My recovery lunch after my run was salmon cakes, sauteed cabbage and half a sweet potato.  I made 2 salmon cakes each for both hubby and I and I left a salmon cake.  Although I was famished, I was full after just one with a serving of cabbage.  I had some cantaloupe as a snack in the afternoon and I have been drinking water non stop all day.  It's strange to me that after long runs, I'm not more hungry than I have been. All I've been thinking about today is going to bed early.

When I think that 18 months ago I weighed 230 pounds and couldn't comfortably run for a minute, the distances that I run now baffle me.  I was the woman who couldn't.  I couldn't do anything physical because I had joint issues, heel spurs and back issues.  All these problems were brought on by the extra weight I carried.  Loveena sent me a message today and asked how I can run so much.  Well Loveena, I conditioned myself to run this much.  It took a lot of hard work to get to where I am today.  I am not a fast runner, but I have endurance.

There are a few things that I learned about running.  Running is not for everyone.  You either love it or you hate it.  And you definitely cannot outrun a bad diet.  I eat fairly strict Paleo.  My weight does not change.  I can tell you right now, if I ate whatever I wanted to and still ran the distances I do, I'd definitely gain weight.
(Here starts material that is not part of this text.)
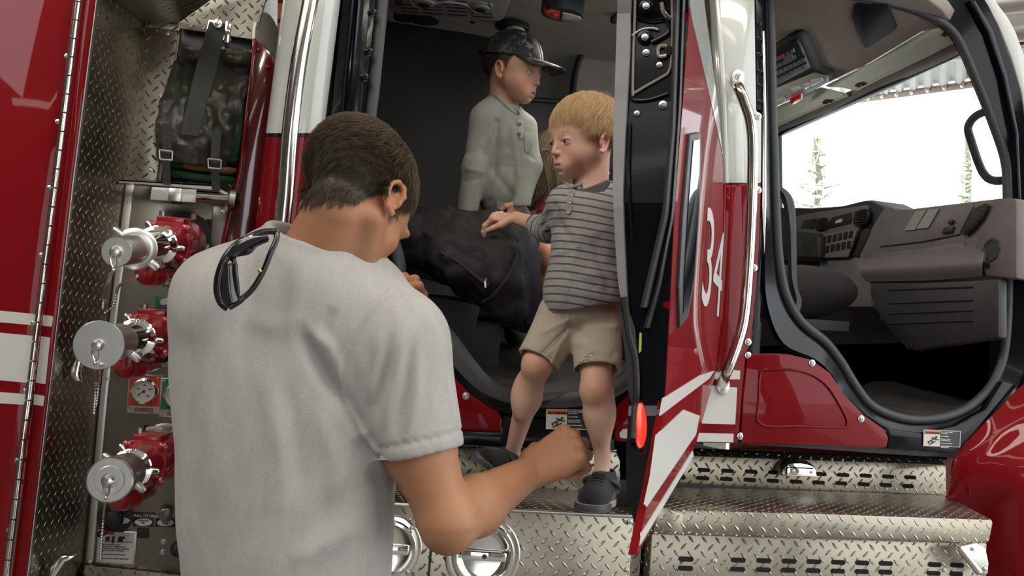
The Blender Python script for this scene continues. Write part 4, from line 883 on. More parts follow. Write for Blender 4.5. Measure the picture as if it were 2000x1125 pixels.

That is just not somewhere that I am prepared to go.  Therefore, I will continue to run like I do and eat Paleo.

Whether it's running or weight training, or swimming, or cycling, or yoga, or cross fit, or a team sport, if you can get yourself to try something new, you just may find that you become passionate about it.  If you had seen me two years ago, or even 18 months ago, you'd never have pegged me as a runner.  But here I am.  A runner who just completed a 26K run.  And all because I stepped outside my comfort zone and walked into the Running Room eighteen months ago.  If you take a chance, you just may find something awesome waiting for you!